ニューヨーク州議会のロバート・キャロル下院議員(ブルックリン 民主党)は、NY市の鉄道・バスの財政を支援するために、市内のオンラインショッピングの配送にサーチャージを追加する法案への支持を呼びかけている。
法案は、今年初めに州議会に提出したもので、医薬品と食品を除くオンラインショッピングの配送に、1箱当たり3ドル徴収し、MTAの運転資金に充てる。
NY市の鉄道とバス労働者の約半数を代表する全米運輸労働者組合(TWU)のジョン・サミュエル委員長も法案を支持。キャロル議員と共同で地元メディアに論説を発表した。
MTAは、パンデミック中の運賃収入と助成金の減少で生じた赤字予算を解消するため、政府に120億ドルの支援を求めている。先月、財政支援が得られない場合、鉄道とバスのサービスを40%-50%削減し、全従業員の13%に相当する9,400人近くを解雇する可能性があると警告していた。
キャロル議員によると、ニューヨーク市内では、1日当たり平均で180万パッケージが配送されており、3ドルのサーチャージを導入することで10億ドル以上の資金を捻出することができる。
キャロル議員は、サーチャージはMTAの運営や職員の雇用を助けることに加え、消費者がアマゾンやウォルマートよりも、近所のパパママストアやメイシーズなど市内小売店で買い物をする動機付けになると主張。さらに消費者やアマゾンに対して、一箱にまとめて配送することを奨励することにつながるなど、環境や渋滞改善に役立つとしている。
サーチャージの報道を受け、連邦議会のアレクサンドリア・オカシオ・コルテス下院議院(ニューヨーク 民主党)はツイッターで、「貧困層と労働者階級」の負担になると考えを示し、代わりに富裕層への増税を訴えた。
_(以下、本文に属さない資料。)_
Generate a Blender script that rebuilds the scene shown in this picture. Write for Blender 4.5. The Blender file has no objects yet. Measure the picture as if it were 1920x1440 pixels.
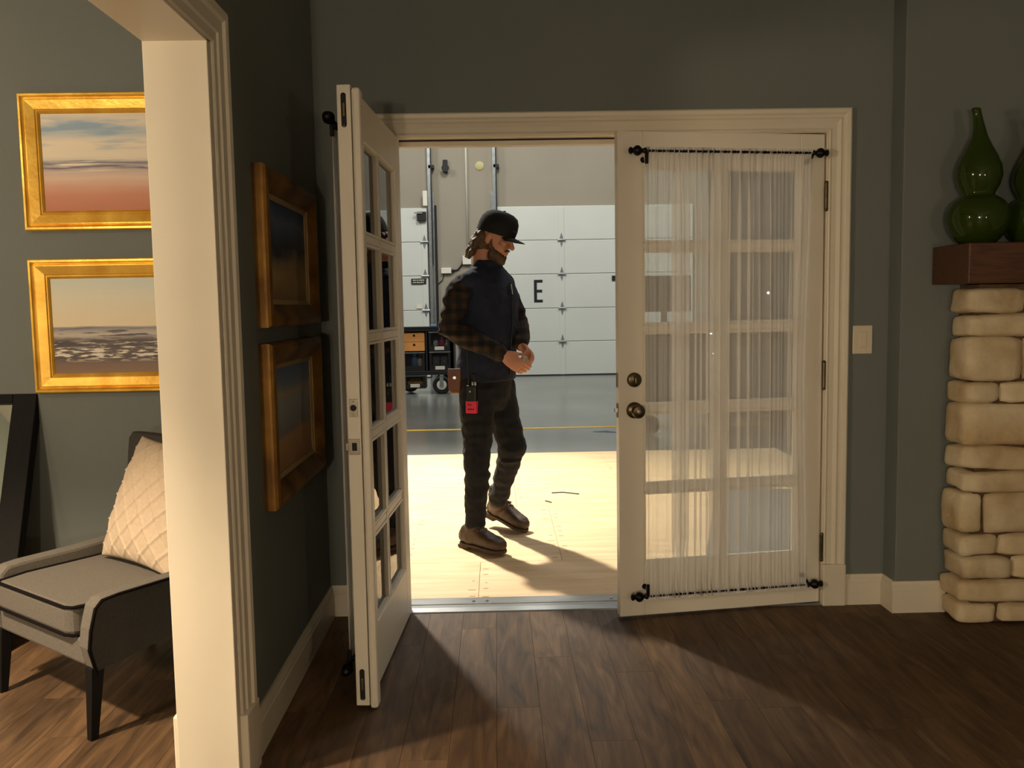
import bpy, bmesh, math, random
from mathutils import Vector, Matrix, noise
random.seed(7)
R = math.radians
scene = bpy.context.scene
C = scene.collection

# ------------------------------------------------------------------ camera
def set_camera():
    f, yaw, pit, rol = 1640.0, .0173, .0864, .0169
    cy, sy, cp, sp = math.cos(yaw), math.sin(yaw), math.cos(pit), math.sin(pit)
    fwd = Vector((sy*cp, cy*cp, -sp)); right = Vector((cy, -sy, 0)); down = fwd.cross(right)
    r2 = math.cos(rol)*right + math.sin(rol)*down
    d2 = -math.sin(rol)*right + math.cos(rol)*down
    cam = bpy.data.cameras.new('camera'); cam.sensor_width = 36; cam.lens = f/1920*36
    cam.clip_end = 200; cam.clip_start = .02
    o = bpy.data.objects.new('camera', cam); C.objects.link(o)
    M = Matrix((r2, -d2, -fwd)).transposed().to_4x4(); M.translation = (.403, -3.74, 1.325)
    o.matrix_world = M
    scene.camera = o
set_camera()
# ------------------------------------------------------------------ world, lights, exposure
W = bpy.data.worlds.new('world'); scene.world = W; W.use_nodes = True
W.node_tree.nodes['Background'].inputs[0].default_value = (1.0, .86, .68, 1)
W.node_tree.nodes['Background'].inputs[1].default_value = .012
def light(kind, name, loc, energy, col, target=None, **kw):
    l = bpy.data.lights.new(name, kind); l.energy = energy; l.color = col
    for k, v in kw.items(): setattr(l, k, v)
    o = bpy.data.objects.new(name, l); C.objects.link(o); o.location = loc
    if target is not None:
        o.rotation_euler = (Vector(target)-Vector(loc)).to_track_quat('-Z', 'Y').to_euler()
    return o
WARM = (1.0, .80, .56); WARM2 = (1.0, .82, .60); COOL = (1.0, .99, .93)
# lamps of the set: a ceiling lamp and a table lamp in the side room, a lamp behind the camera; plus added fills
light('POINT', 'side_room_fill', (-2.3, -3.2, 1.6), 140, WARM, shadow_soft_size=.12)  # unseen fill added to light the jamb of the opening evenly
light('POINT', 'side_room_lamp', (-2.5, -1.65, 2.3), 24, WARM, shadow_soft_size=.12)
light('SPOT', 'side_room_floor_fill', (-2.0, -2.3, 2.66), 620, WARM, target=(-1.6, -1.75, 0), spot_size=R(74), spot_blend=.5, shadow_soft_size=.07)  # unseen spot added to brighten the side room floor and chair
light('POINT', 'side_room_table_lamp', (-3.0, -.85, 1.35), 6, WARM2, shadow_soft_size=.12)
for x in (-.6, -.3, 0):
    light('POINT', 'living_room_lamp', (x, -6.0, 1.15), 98, WARM, shadow_soft_size=.05)
light('POINT', 'living_room_fill', (2.3, -5.2, 1.2), 46, WARM, shadow_soft_size=.08)  # weak unseen fill added behind the camera
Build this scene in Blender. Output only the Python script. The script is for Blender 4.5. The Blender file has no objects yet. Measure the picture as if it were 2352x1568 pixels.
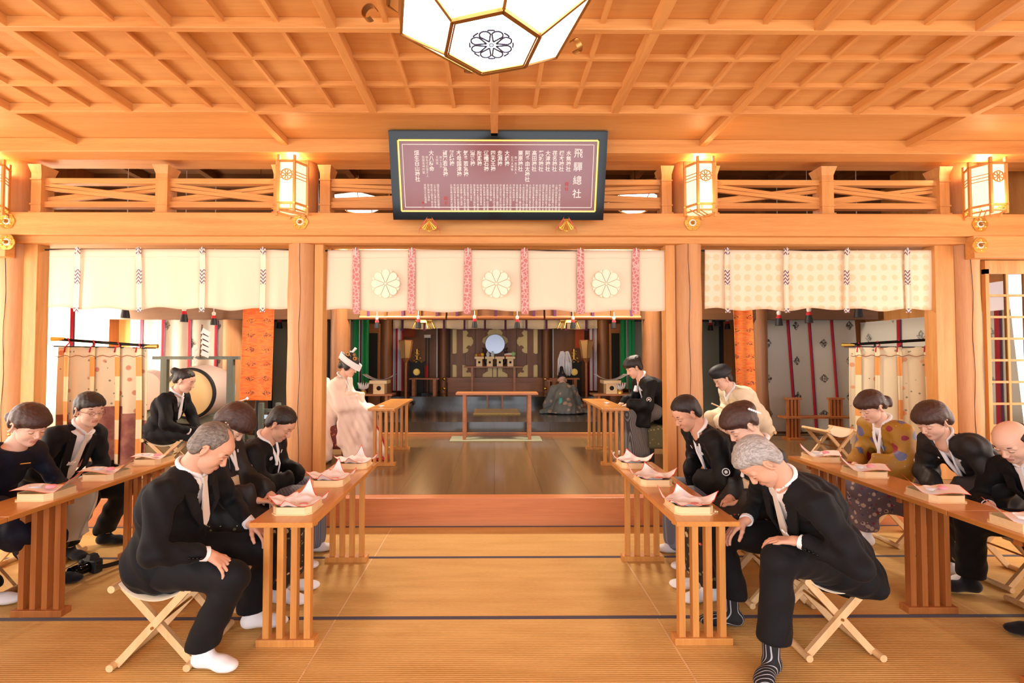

ネットユーザーからは、「アマゾンに課税すべきだ」「NYを去るもう一つの理由ができた」「自宅待機しろと言いながら、困窮する消費者に増税するつもりか」「MTAは何年もミスマネジメントをしてきた。彼らの無能さにお金を支払う必要はない」「役員や職員を解雇すべきだ」など反対の声が上がっている。